_Source material_
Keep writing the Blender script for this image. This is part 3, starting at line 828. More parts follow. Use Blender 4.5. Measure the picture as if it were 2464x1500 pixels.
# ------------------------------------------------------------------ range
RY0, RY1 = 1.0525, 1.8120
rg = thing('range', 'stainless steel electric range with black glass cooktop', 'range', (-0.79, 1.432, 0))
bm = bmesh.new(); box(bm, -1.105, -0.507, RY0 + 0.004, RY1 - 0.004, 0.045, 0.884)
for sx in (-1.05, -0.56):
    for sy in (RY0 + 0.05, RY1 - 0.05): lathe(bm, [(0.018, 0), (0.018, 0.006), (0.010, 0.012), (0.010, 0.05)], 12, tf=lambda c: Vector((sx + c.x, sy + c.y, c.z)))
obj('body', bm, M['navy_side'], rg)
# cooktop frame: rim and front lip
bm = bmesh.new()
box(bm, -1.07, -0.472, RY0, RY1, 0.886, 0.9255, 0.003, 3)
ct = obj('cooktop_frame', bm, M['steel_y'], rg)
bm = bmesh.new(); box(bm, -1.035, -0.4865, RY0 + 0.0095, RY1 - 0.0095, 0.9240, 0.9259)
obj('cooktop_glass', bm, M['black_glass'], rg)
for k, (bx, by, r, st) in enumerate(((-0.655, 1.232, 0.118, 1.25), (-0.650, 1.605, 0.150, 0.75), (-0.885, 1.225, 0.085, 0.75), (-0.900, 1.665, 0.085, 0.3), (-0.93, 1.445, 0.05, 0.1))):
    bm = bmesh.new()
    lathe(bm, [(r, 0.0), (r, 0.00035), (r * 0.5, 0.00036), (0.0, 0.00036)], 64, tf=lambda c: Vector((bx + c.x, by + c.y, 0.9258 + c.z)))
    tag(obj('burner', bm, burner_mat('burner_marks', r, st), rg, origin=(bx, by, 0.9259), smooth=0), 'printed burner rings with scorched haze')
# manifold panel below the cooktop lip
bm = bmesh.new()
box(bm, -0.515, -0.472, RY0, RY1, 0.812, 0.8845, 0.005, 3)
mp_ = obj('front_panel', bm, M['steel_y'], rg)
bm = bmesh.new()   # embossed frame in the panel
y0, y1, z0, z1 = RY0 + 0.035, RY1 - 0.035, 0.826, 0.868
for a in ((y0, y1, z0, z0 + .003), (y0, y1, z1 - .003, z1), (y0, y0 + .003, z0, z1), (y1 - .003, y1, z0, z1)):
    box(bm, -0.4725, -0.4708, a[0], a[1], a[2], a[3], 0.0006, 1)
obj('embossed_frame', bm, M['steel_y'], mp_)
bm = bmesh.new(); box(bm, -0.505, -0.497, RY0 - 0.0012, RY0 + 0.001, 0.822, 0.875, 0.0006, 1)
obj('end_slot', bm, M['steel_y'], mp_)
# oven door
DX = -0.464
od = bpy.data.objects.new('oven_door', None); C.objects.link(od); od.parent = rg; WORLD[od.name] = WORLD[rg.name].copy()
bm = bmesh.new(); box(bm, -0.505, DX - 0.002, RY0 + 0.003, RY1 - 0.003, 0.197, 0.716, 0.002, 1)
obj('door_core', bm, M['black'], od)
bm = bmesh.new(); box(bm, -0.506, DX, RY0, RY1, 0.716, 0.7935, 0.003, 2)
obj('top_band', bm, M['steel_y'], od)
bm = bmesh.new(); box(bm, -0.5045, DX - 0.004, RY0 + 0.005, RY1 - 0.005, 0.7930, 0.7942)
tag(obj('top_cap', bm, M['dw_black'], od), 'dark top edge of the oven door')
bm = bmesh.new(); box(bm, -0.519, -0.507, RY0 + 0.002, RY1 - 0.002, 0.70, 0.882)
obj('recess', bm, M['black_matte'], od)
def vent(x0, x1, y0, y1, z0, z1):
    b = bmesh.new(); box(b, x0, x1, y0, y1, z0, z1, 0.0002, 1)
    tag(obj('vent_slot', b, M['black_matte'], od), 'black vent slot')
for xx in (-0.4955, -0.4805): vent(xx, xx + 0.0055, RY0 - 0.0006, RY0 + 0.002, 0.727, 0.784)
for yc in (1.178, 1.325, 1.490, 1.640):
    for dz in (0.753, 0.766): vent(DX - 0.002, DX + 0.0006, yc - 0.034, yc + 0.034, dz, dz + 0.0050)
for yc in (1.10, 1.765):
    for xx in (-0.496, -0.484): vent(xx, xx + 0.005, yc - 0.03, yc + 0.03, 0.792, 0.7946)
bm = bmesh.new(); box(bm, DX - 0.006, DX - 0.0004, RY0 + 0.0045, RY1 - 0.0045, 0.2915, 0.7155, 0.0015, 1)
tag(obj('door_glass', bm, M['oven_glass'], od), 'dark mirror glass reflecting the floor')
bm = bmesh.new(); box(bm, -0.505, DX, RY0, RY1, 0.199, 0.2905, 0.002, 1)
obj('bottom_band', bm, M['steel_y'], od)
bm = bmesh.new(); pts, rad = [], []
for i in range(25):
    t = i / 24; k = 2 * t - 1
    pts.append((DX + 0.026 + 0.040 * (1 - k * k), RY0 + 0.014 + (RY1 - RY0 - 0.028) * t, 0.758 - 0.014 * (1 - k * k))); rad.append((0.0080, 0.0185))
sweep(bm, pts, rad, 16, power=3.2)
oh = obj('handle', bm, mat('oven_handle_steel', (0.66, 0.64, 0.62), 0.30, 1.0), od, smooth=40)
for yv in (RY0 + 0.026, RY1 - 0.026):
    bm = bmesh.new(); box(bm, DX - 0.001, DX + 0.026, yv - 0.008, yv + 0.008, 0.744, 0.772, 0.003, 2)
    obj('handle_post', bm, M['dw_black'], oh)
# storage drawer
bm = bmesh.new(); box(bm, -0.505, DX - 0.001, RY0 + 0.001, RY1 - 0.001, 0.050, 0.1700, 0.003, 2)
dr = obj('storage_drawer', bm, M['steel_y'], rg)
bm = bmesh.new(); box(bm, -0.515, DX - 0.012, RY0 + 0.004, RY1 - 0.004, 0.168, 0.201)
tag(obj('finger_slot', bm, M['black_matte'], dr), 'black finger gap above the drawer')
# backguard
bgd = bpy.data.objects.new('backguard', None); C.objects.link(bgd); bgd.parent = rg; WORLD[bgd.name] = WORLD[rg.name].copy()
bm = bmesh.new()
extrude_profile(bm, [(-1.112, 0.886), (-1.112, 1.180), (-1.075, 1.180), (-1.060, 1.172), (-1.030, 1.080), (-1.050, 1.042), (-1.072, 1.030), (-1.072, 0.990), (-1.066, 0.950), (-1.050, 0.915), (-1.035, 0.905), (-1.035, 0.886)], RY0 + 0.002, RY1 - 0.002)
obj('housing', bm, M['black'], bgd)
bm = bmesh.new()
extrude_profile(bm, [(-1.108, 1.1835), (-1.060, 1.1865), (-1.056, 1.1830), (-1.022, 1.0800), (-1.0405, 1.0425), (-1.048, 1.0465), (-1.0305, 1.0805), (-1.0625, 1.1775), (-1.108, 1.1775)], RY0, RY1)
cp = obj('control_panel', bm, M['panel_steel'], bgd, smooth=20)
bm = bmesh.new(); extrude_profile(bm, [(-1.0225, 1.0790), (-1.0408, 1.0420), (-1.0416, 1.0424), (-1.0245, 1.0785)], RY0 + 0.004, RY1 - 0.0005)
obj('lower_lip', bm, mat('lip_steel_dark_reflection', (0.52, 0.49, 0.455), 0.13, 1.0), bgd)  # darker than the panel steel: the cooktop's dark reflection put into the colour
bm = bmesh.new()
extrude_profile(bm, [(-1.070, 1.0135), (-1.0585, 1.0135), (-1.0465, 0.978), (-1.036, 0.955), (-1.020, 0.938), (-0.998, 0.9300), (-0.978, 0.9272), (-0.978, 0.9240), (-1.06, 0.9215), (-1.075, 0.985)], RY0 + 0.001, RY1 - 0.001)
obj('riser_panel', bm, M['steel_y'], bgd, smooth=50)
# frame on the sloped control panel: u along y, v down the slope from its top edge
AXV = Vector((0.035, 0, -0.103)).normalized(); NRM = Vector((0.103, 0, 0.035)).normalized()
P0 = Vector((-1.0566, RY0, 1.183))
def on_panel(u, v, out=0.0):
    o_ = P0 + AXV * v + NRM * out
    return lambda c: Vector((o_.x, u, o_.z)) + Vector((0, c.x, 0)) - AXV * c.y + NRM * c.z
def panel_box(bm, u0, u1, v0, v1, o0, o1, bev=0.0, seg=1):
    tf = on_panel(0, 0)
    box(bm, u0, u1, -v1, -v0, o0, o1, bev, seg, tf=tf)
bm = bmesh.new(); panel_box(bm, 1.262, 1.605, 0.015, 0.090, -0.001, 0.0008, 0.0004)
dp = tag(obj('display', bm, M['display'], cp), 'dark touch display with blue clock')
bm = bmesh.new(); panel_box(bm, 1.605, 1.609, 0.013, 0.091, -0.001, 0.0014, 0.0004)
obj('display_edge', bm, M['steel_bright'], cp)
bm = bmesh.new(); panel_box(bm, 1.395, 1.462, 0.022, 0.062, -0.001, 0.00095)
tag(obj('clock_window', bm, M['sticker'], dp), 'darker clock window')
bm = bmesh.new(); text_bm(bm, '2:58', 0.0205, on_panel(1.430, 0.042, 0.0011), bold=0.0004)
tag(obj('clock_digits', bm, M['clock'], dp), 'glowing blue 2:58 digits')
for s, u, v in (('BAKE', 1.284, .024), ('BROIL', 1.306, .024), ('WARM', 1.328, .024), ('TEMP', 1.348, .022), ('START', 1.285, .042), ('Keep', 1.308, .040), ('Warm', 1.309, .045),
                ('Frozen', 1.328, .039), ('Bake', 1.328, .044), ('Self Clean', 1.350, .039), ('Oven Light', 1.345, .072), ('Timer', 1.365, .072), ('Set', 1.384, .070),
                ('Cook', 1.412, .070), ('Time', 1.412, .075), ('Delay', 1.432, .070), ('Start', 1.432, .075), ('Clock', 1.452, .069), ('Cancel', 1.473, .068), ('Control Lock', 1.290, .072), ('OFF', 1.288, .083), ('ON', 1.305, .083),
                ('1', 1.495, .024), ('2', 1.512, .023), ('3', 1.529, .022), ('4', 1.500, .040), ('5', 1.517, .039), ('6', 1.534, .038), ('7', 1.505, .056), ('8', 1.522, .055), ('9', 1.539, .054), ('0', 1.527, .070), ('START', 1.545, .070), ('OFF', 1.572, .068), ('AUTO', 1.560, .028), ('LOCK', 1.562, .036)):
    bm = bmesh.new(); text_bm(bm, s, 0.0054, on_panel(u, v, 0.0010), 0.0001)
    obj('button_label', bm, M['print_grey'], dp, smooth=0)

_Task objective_
Pull out each line holding the string "Keep".

_Reply to the task_
Keep writing the Blender script for this image. This is part 3, starting at line 828. More parts follow. Use Blender 4.5. Measure the picture as if it were 2464x1500 pixels.
for s, u, v in (('BAKE', 1.284, .024), ('BROIL', 1.306, .024), ('WARM', 1.328, .024), ('TEMP', 1.348, .022), ('START', 1.285, .042), ('Keep', 1.308, .040), ('Warm', 1.309, .045),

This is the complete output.